Three entry points in manifest.json:

  • Background service worker (the brains)
  • Side panel (the chat UI)
  • Content script (page interaction)

The key insight: keep all the heavy lifting in the background. Don’t load models in the side panel or content script. You’ll thank me later when Chrome doesn’t eat your memory.

Messaging is everything

Once you split things across runtimes, you need a solid messaging contract. The project uses typed enums for all communication, which is the right call. I’ve seen too many extensions break because someone sent a string and the receiver expected a different format.

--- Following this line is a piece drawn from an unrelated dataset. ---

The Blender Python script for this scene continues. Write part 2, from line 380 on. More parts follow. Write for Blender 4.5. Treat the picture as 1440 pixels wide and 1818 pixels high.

Side panel talks to background for model initialization and text generation. Background talks to content script for page extraction and highlighting. Simple, predictable, and debuggable.

Where models actually run

All inference happens in the background service worker. This is the right call for a few reasons:

  • Single model host for all tabs and sessions
  • No duplicate memory usage
  • Models are cached under the extension origin, not per-website

The project uses two models: Gemma 4 for reasoning and tool decisions, and MiniLM for embeddings. The split makes sense – you don’t need a 7B parameter model just to find similar text.

The download dance

Model downloading is where things get real. The extension explicitly checks what’s cached, estimates remaining download size, and emits progress events. This is the kind of UX detail that separates a prototype from something people actually use.

One thing that caught me: MV3 service workers can be suspended. So model state needs to be recoverable. The code handles this through explicit CHECK_MODELS and INITIALIZE_MODELS tasks, which is clean but adds complexity.

What I’d do differently

If I were building this from scratch, I’d probably skip the side panel and go with a popup for simpler use cases. The side panel is nice for persistent chat, but adds a lot of UI code that might not be necessary.

Also, the conversation history lives in the background. This makes sense architecturally, but it means the UI is always fetching state from the background. For a chat app, that feels backwards. I’d rather keep messages in the side panel and sync to background when needed.

The bottom line

This architecture works. It’s not perfect, but it handles the MV3 constraints well and the code is clean enough to learn from. If you’re building a local AI extension, steal the messaging patterns and the model loading lifecycle. Just be prepared for the service worker lifecycle headache.

The source code is on GitHub if you want to poke around. I’ll probably write more about the content script side of things later – that’s where the interesting DOM interaction happens.